● **Information shown**:
######
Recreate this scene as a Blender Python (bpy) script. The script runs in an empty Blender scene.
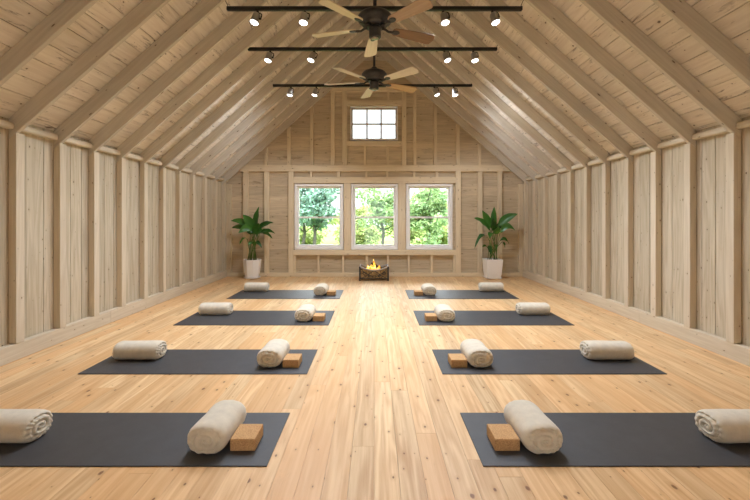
import bpy, math, random
from mathutils import Vector, Matrix, noise as mnoise
random.seed(7)
PI = math.pi
C = bpy.context.scene.collection
SC = bpy.context.scene

# ------------------------------------------------------------------ frame
F = 380.0; CX = 375.0; HY = 218.0; H = 1.27      # focal length (px), vanishing point, eye height


def srgb(r, g, b):
    def f(c):
        c /= 255.0
        return c / 12.92 if c <= 0.04045 else ((c + 0.055) / 1.055) ** 2.4
    return (f(r), f(g), f(b), 1.0)


# ------------------------------------------------------------------ mesh helper
class MB:
    def __init__(self):
        self.v = []; self.f = []; self.uv = []; self.sm = []

    def face(self, idx, uvs, smooth=False):
        self.f.append(idx); self.uv.append(uvs); self.sm.append(smooth)

    def hexa(self, p, long=0, smooth=False):
        """8 points: bottom ring 0-3 (ccw from above), top ring 4-7; u runs along axis `long`."""
        b = len(self.v)
        self.v += [tuple(q) for q in p]
        c = [Vector(q) for q in p]
        for fa in ((3, 2, 1, 0), (4, 5, 6, 7), (0, 1, 5, 4), (1, 2, 6, 5), (2, 3, 7, 6), (3, 0, 4, 7)):
            n = (c[fa[1]] - c[fa[0]]).cross(c[fa[2]] - c[fa[0]])
            ax = max(range(3), key=lambda i: abs(n[i]))
            oth = [i for i in range(3) if i not in (ax, long)]
            if ax == long:
                uvs = [(c[i][oth[0]] * 0.3, c[i][oth[1]]) for i in fa]
            else:
                uvs = [(c[i][long], c[i][oth[0]] + 0.37 * ax) for i in fa]
            self.face([b + i for i in fa], uvs, smooth)

    def box(self, x0, x1, y0, y1, z0, z1, long=0):
        self.hexa([(x0, y0, z0), (x1, y0, z0), (x1, y1, z0), (x0, y1, z0),
                   (x0, y0, z1), (x1, y0, z1), (x1, y1, z1), (x0, y1, z1)], long)

    def lathe(self, prof, seg=32, cx=0, cy=0, smooth=True, twist=0.0, caps=True):
        b = len(self.v); n = len(prof)
        for r, z in prof:
            for k in range(seg):
                a = 2 * PI * k / seg + twist
                self.v.append((cx + r * math.cos(a), cy + r * math.sin(a), z))
        for i in range(n - 1):
            for k in range(seg):
                k2 = (k + 1) % seg
                self.face([b + i * seg + k, b + i * seg + k2, b + (i + 1) * seg + k2, b + (i + 1) * seg + k],
                          [(k / seg, i / n)] * 4, smooth)
        if caps:
            self.face([b + k for k in range(seg)][::-1], [(0, 0)] * seg, False)
            self.face([b + (n - 1) * seg + k for k in range(seg)], [(0, 0)] * seg, False)

    def tube(self, pts, rad, seg=8, smooth=True):
        pts = [Vector(p) for p in pts]
        n = len(pts)
        rads = rad if isinstance(rad, (list, tuple)) else [rad] * n
        b = len(self.v)
        up = Vector((0.13, 0.21, 0.97)).normalized()
        for i, p in enumerate(pts):
            t = (pts[min(i + 1, n - 1)] - pts[max(i - 1, 0)]).normalized()
            a = t.cross(up)
            if a.length < 1e-3:
                a = t.cross(Vector((1, 0, 0)))
            a.normalize(); c = t.cross(a)
            for k in range(seg):
                w = 2 * PI * k / seg
                self.v.append(tuple(p + (a * math.cos(w) + c * math.sin(w)) * rads[i]))
        for i in range(n - 1):
            for k in range(seg):
                k2 = (k + 1) % seg
                self.face([b + i * seg + k, b + i * seg + k2, b + (i + 1) * seg + k2, b + (i + 1) * seg + k],
                          [(i * 0.1, k / seg)] * 4, smooth)
        self.face([b + k for k in range(seg)][::-1], [(0, 0)] * seg)
        self.face([b + (n - 1) * seg + k for k in range(seg)], [(0, 0)] * seg)

    def build(self, name, mat, parent=None, kind=None, bevel=0, loc=None, rot=None, seg=2):
        me = bpy.data.meshes.new(name)
        me.from_pydata(self.v, [], self.f)
        uvl = me.uv_layers.new(name='UVMap')
        flat = [c for u in self.uv for q in u for c in q]
        uvl.data.foreach_set('uv', flat)
        me.polygons.foreach_set('use_smooth', self.sm)
        me.update()
        o = bpy.data.objects.new(name, me)
        if mat: me.materials.append(mat)
        C.objects.link(o)
        if parent: o.parent = parent
        if kind: o['kind'] = kind
        if loc: o.location = loc
        if rot: o.rotation_euler = rot
        if bevel:
            m = o.modifiers.new('Bevel', 'BEVEL'); m.width = bevel; m.segments = seg; m.limit_method = 'ANGLE'
        return o


def tag(o, label, cat, group=None):
    o['label'] = label; o['category'] = cat
    if group: o['group'] = group
    return o


def thing(name, label, cat, loc=(0, 0, 0), rotz=0, group=None):
    o = bpy.data.objects.new(name, None); C.objects.link(o)
    o.location = loc; o.rotation_euler = (0, 0, rotz)
    o.empty_display_size = 0.1
    return tag(o, label, cat, group)


def dup(o, parent=None):
    c = o.copy(); C.objects.link(c)
    if parent: c.parent = parent
    for ch in list(o.children):
        dup(ch, c)
    return c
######
● **Objective**:
The listing above needs to be output again exactly. Don't include the pictures.

● **Exercise answer**:
Recreate this scene as a Blender Python (bpy) script. The script runs in an empty Blender scene.
import bpy, math, random
from mathutils import Vector, Matrix, noise as mnoise
random.seed(7)
PI = math.pi
C = bpy.context.scene.collection
SC = bpy.context.scene

# ------------------------------------------------------------------ frame
F = 380.0; CX = 375.0; HY = 218.0; H = 1.27      # focal length (px), vanishing point, eye height


def srgb(r, g, b):
    def f(c):
        c /= 255.0
        return c / 12.92 if c <= 0.04045 else ((c + 0.055) / 1.055) ** 2.4
    return (f(r), f(g), f(b), 1.0)


# ------------------------------------------------------------------ mesh helper
class MB:
    def __init__(self):
        self.v = []; self.f = []; self.uv = []; self.sm = []

    def face(self, idx, uvs, smooth=False):
        self.f.append(idx); self.uv.append(uvs); self.sm.append(smooth)

    def hexa(self, p, long=0, smooth=False):
        """8 points: bottom ring 0-3 (ccw from above), top ring 4-7; u runs along axis `long`."""
        b = len(self.v)
        self.v += [tuple(q) for q in p]
        c = [Vector(q) for q in p]
        for fa in ((3, 2, 1, 0), (4, 5, 6, 7), (0, 1, 5, 4), (1, 2, 6, 5), (2, 3, 7, 6), (3, 0, 4, 7)):
            n = (c[fa[1]] - c[fa[0]]).cross(c[fa[2]] - c[fa[0]])
            ax = max(range(3), key=lambda i: abs(n[i]))
            oth = [i for i in range(3) if i not in (ax, long)]
            if ax == long:
                uvs = [(c[i][oth[0]] * 0.3, c[i][oth[1]]) for i in fa]
            else:
                uvs = [(c[i][long], c[i][oth[0]] + 0.37 * ax) for i in fa]
            self.face([b + i for i in fa], uvs, smooth)

    def box(self, x0, x1, y0, y1, z0, z1, long=0):
        self.hexa([(x0, y0, z0), (x1, y0, z0), (x1, y1, z0), (x0, y1, z0),
                   (x0, y0, z1), (x1, y0, z1), (x1, y1, z1), (x0, y1, z1)], long)

    def lathe(self, prof, seg=32, cx=0, cy=0, smooth=True, twist=0.0, caps=True):
        b = len(self.v); n = len(prof)
        for r, z in prof:
            for k in range(seg):
                a = 2 * PI * k / seg + twist
                self.v.append((cx + r * math.cos(a), cy + r * math.sin(a), z))
        for i in range(n - 1):
            for k in range(seg):
                k2 = (k + 1) % seg
                self.face([b + i * seg + k, b + i * seg + k2, b + (i + 1) * seg + k2, b + (i + 1) * seg + k],
                          [(k / seg, i / n)] * 4, smooth)
        if caps:
            self.face([b + k for k in range(seg)][::-1], [(0, 0)] * seg, False)
            self.face([b + (n - 1) * seg + k for k in range(seg)], [(0, 0)] * seg, False)

    def tube(self, pts, rad, seg=8, smooth=True):
        pts = [Vector(p) for p in pts]
        n = len(pts)
        rads = rad if isinstance(rad, (list, tuple)) else [rad] * n
        b = len(self.v)
        up = Vector((0.13, 0.21, 0.97)).normalized()
        for i, p in enumerate(pts):
            t = (pts[min(i + 1, n - 1)] - pts[max(i - 1, 0)]).normalized()
            a = t.cross(up)
            if a.length < 1e-3:
                a = t.cross(Vector((1, 0, 0)))
            a.normalize(); c = t.cross(a)
            for k in range(seg):
                w = 2 * PI * k / seg
                self.v.append(tuple(p + (a * math.cos(w) + c * math.sin(w)) * rads[i]))
        for i in range(n - 1):
            for k in range(seg):
                k2 = (k + 1) % seg
                self.face([b + i * seg + k, b + i * seg + k2, b + (i + 1) * seg + k2, b + (i + 1) * seg + k],
                          [(i * 0.1, k / seg)] * 4, smooth)
        self.face([b + k for k in range(seg)][::-1], [(0, 0)] * seg)
        self.face([b + (n - 1) * seg + k for k in range(seg)], [(0, 0)] * seg)

    def build(self, name, mat, parent=None, kind=None, bevel=0, loc=None, rot=None, seg=2):
        me = bpy.data.meshes.new(name)
        me.from_pydata(self.v, [], self.f)
        uvl = me.uv_layers.new(name='UVMap')
        flat = [c for u in self.uv for q in u for c in q]
        uvl.data.foreach_set('uv', flat)
        me.polygons.foreach_set('use_smooth', self.sm)
        me.update()
        o = bpy.data.objects.new(name, me)
        if mat: me.materials.append(mat)
        C.objects.link(o)
        if parent: o.parent = parent
        if kind: o['kind'] = kind
        if loc: o.location = loc
        if rot: o.rotation_euler = rot
        if bevel:
            m = o.modifiers.new('Bevel', 'BEVEL'); m.width = bevel; m.segments = seg; m.limit_method = 'ANGLE'
        return o


def tag(o, label, cat, group=None):
    o['label'] = label; o['category'] = cat
    if group: o['group'] = group
    return o


def thing(name, label, cat, loc=(0, 0, 0), rotz=0, group=None):
    o = bpy.data.objects.new(name, None); C.objects.link(o)
    o.location = loc; o.rotation_euler = (0, 0, rotz)
    o.empty_display_size = 0.1
    return tag(o, label, cat, group)


def dup(o, parent=None):
    c = o.copy(); C.objects.link(c)
    if parent: c.parent = parent
    for ch in list(o.children):
        dup(ch, c)
    return c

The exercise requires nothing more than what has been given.